What this task involves:
Repeat every line of the material, character for character.
┌──
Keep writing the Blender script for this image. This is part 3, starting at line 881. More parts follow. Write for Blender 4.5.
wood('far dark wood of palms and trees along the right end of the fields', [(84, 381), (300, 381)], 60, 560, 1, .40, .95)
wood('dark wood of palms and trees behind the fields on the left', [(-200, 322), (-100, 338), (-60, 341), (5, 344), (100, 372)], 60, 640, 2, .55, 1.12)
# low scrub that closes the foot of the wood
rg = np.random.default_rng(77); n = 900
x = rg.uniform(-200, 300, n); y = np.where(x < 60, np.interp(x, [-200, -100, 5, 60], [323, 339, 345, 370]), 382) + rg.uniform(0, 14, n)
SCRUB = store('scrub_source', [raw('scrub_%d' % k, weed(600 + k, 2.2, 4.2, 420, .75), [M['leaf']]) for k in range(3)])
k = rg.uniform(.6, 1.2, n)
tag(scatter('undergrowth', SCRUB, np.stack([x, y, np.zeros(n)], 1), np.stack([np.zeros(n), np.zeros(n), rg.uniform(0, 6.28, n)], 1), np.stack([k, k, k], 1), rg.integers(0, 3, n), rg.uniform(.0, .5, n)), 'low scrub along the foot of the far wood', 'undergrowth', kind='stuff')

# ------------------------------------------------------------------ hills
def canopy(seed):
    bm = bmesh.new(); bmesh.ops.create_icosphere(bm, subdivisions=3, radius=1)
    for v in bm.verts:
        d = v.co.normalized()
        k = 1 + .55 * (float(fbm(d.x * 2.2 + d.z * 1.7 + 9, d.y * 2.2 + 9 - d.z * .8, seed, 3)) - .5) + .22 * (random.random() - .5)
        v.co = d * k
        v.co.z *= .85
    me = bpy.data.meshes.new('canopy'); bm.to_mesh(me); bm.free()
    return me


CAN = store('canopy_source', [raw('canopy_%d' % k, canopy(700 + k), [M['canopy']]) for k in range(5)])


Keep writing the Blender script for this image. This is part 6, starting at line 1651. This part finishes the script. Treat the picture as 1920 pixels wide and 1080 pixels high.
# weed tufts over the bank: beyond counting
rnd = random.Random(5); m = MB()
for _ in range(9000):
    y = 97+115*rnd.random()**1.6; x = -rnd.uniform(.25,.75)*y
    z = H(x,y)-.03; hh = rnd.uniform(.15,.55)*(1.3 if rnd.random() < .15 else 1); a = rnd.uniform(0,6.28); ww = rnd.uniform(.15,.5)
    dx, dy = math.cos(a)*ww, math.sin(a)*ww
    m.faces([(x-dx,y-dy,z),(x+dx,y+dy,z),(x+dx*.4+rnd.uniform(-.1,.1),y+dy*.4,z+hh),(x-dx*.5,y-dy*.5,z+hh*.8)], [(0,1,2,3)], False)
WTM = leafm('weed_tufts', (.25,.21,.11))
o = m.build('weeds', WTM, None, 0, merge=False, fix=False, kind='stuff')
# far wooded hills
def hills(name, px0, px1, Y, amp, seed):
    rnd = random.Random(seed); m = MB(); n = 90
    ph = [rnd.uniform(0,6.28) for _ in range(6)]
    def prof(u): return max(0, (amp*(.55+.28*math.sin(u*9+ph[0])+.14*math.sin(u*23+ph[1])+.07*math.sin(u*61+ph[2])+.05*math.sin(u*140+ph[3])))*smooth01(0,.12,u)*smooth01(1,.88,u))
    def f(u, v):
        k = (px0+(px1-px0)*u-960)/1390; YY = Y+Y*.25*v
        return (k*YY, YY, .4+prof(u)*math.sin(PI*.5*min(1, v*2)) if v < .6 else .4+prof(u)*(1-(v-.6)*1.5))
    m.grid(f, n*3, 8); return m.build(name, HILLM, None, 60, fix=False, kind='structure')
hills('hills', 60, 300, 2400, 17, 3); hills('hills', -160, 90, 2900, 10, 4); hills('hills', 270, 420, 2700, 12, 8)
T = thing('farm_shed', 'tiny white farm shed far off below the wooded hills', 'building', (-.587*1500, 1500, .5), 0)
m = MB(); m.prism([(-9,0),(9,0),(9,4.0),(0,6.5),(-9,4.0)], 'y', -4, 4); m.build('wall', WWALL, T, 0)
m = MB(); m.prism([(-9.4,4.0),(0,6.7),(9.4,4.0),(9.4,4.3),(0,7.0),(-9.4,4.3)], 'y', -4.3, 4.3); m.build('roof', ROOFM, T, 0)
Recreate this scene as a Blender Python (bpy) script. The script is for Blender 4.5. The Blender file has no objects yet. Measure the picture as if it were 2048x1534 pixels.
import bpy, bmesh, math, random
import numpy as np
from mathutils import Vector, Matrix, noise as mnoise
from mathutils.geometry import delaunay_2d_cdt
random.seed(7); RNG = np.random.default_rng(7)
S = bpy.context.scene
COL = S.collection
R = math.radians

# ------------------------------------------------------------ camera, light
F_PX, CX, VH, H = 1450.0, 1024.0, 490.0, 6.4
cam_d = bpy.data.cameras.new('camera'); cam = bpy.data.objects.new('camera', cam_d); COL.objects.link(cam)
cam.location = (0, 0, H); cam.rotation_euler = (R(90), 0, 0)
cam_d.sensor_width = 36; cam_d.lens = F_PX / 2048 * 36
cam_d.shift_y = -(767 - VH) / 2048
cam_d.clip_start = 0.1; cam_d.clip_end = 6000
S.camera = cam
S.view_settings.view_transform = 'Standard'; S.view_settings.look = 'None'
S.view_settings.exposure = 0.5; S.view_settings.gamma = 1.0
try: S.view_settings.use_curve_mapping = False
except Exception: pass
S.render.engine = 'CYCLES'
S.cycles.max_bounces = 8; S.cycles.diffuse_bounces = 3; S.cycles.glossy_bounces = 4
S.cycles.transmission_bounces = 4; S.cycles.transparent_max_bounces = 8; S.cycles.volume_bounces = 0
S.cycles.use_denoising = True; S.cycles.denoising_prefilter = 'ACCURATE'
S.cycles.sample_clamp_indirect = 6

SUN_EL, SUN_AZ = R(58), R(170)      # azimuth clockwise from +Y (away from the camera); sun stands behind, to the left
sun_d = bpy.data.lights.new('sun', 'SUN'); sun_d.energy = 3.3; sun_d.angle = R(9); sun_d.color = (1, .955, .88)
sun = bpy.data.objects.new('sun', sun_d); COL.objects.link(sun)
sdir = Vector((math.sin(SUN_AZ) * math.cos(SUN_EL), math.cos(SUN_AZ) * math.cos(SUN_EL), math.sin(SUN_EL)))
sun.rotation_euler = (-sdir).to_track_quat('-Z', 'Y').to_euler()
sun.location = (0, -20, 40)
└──
Final result:
Keep writing the Blender script for this image. This is part 3, starting at line 881. More parts follow. Write for Blender 4.5.
wood('far dark wood of palms and trees along the right end of the fields', [(84, 381), (300, 381)], 60, 560, 1, .40, .95)
wood('dark wood of palms and trees behind the fields on the left', [(-200, 322), (-100, 338), (-60, 341), (5, 344), (100, 372)], 60, 640, 2, .55, 1.12)
# low scrub that closes the foot of the wood
rg = np.random.default_rng(77); n = 900
x = rg.uniform(-200, 300, n); y = np.where(x < 60, np.interp(x, [-200, -100, 5, 60], [323, 339, 345, 370]), 382) + rg.uniform(0, 14, n)
SCRUB = store('scrub_source', [raw('scrub_%d' % k, weed(600 + k, 2.2, 4.2, 420, .75), [M['leaf']]) for k in range(3)])
k = rg.uniform(.6, 1.2, n)
tag(scatter('undergrowth', SCRUB, np.stack([x, y, np.zeros(n)], 1), np.stack([np.zeros(n), np.zeros(n), rg.uniform(0, 6.28, n)], 1), np.stack([k, k, k], 1), rg.integers(0, 3, n), rg.uniform(.0, .5, n)), 'low scrub along the foot of the far wood', 'undergrowth', kind='stuff')

# ------------------------------------------------------------------ hills
def canopy(seed):
    bm = bmesh.new(); bmesh.ops.create_icosphere(bm, subdivisions=3, radius=1)
    for v in bm.verts:
        d = v.co.normalized()
        k = 1 + .55 * (float(fbm(d.x * 2.2 + d.z * 1.7 + 9, d.y * 2.2 + 9 - d.z * .8, seed, 3)) - .5) + .22 * (random.random() - .5)
        v.co = d * k
        v.co.z *= .85
    me = bpy.data.meshes.new('canopy'); bm.to_mesh(me); bm.free()
    return me


CAN = store('canopy_source', [raw('canopy_%d' % k, canopy(700 + k), [M['canopy']]) for k in range(5)])


Keep writing the Blender script for this image. This is part 6, starting at line 1651. This part finishes the script. Treat the picture as 1920 pixels wide and 1080 pixels high.
# weed tufts over the bank: beyond counting
rnd = random.Random(5); m = MB()
for _ in range(9000):
    y = 97+115*rnd.random()**1.6; x = -rnd.uniform(.25,.75)*y
    z = H(x,y)-.03; hh = rnd.uniform(.15,.55)*(1.3 if rnd.random() < .15 else 1); a = rnd.uniform(0,6.28); ww = rnd.uniform(.15,.5)
    dx, dy = math.cos(a)*ww, math.sin(a)*ww
    m.faces([(x-dx,y-dy,z),(x+dx,y+dy,z),(x+dx*.4+rnd.uniform(-.1,.1),y+dy*.4,z+hh),(x-dx*.5,y-dy*.5,z+hh*.8)], [(0,1,2,3)], False)
WTM = leafm('weed_tufts', (.25,.21,.11))
o = m.build('weeds', WTM, None, 0, merge=False, fix=False, kind='stuff')
# far wooded hills
def hills(name, px0, px1, Y, amp, seed):
    rnd = random.Random(seed); m = MB(); n = 90
    ph = [rnd.uniform(0,6.28) for _ in range(6)]
    def prof(u): return max(0, (amp*(.55+.28*math.sin(u*9+ph[0])+.14*math.sin(u*23+ph[1])+.07*math.sin(u*61+ph[2])+.05*math.sin(u*140+ph[3])))*smooth01(0,.12,u)*smooth01(1,.88,u))
    def f(u, v):
        k = (px0+(px1-px0)*u-960)/1390; YY = Y+Y*.25*v
        return (k*YY, YY, .4+prof(u)*math.sin(PI*.5*min(1, v*2)) if v < .6 else .4+prof(u)*(1-(v-.6)*1.5))
    m.grid(f, n*3, 8); return m.build(name, HILLM, None, 60, fix=False, kind='structure')
hills('hills', 60, 300, 2400, 17, 3); hills('hills', -160, 90, 2900, 10, 4); hills('hills', 270, 420, 2700, 12, 8)
T = thing('farm_shed', 'tiny white farm shed far off below the wooded hills', 'building', (-.587*1500, 1500, .5), 0)
m = MB(); m.prism([(-9,0),(9,0),(9,4.0),(0,6.5),(-9,4.0)], 'y', -4, 4); m.build('wall', WWALL, T, 0)
m = MB(); m.prism([(-9.4,4.0),(0,6.7),(9.4,4.0),(9.4,4.3),(0,7.0),(-9.4,4.3)], 'y', -4.3, 4.3); m.build('roof', ROOFM, T, 0)
Recreate this scene as a Blender Python (bpy) script. The script is for Blender 4.5. The Blender file has no objects yet. Measure the picture as if it were 2048x1534 pixels.
import bpy, bmesh, math, random
import numpy as np
from mathutils import Vector, Matrix, noise as mnoise
from mathutils.geometry import delaunay_2d_cdt
random.seed(7); RNG = np.random.default_rng(7)
S = bpy.context.scene
COL = S.collection
R = math.radians

# ------------------------------------------------------------ camera, light
F_PX, CX, VH, H = 1450.0, 1024.0, 490.0, 6.4
cam_d = bpy.data.cameras.new('camera'); cam = bpy.data.objects.new('camera', cam_d); COL.objects.link(cam)
cam.location = (0, 0, H); cam.rotation_euler = (R(90), 0, 0)
cam_d.sensor_width = 36; cam_d.lens = F_PX / 2048 * 36
cam_d.shift_y = -(767 - VH) / 2048
cam_d.clip_start = 0.1; cam_d.clip_end = 6000
S.camera = cam
S.view_settings.view_transform = 'Standard'; S.view_settings.look = 'None'
S.view_settings.exposure = 0.5; S.view_settings.gamma = 1.0
try: S.view_settings.use_curve_mapping = False
except Exception: pass
S.render.engine = 'CYCLES'
S.cycles.max_bounces = 8; S.cycles.diffuse_bounces = 3; S.cycles.glossy_bounces = 4
S.cycles.transmission_bounces = 4; S.cycles.transparent_max_bounces = 8; S.cycles.volume_bounces = 0
S.cycles.use_denoising = True; S.cycles.denoising_prefilter = 'ACCURATE'
S.cycles.sample_clamp_indirect = 6

SUN_EL, SUN_AZ = R(58), R(170)      # azimuth clockwise from +Y (away from the camera); sun stands behind, to the left
sun_d = bpy.data.lights.new('sun', 'SUN'); sun_d.energy = 3.3; sun_d.angle = R(9); sun_d.color = (1, .955, .88)
sun = bpy.data.objects.new('sun', sun_d); COL.objects.link(sun)
sdir = Vector((math.sin(SUN_AZ) * math.cos(SUN_EL), math.cos(SUN_AZ) * math.cos(SUN_EL), math.sin(SUN_EL)))
sun.rotation_euler = (-sdir).to_track_quat('-Z', 'Y').to_euler()
sun.location = (0, -20, 40)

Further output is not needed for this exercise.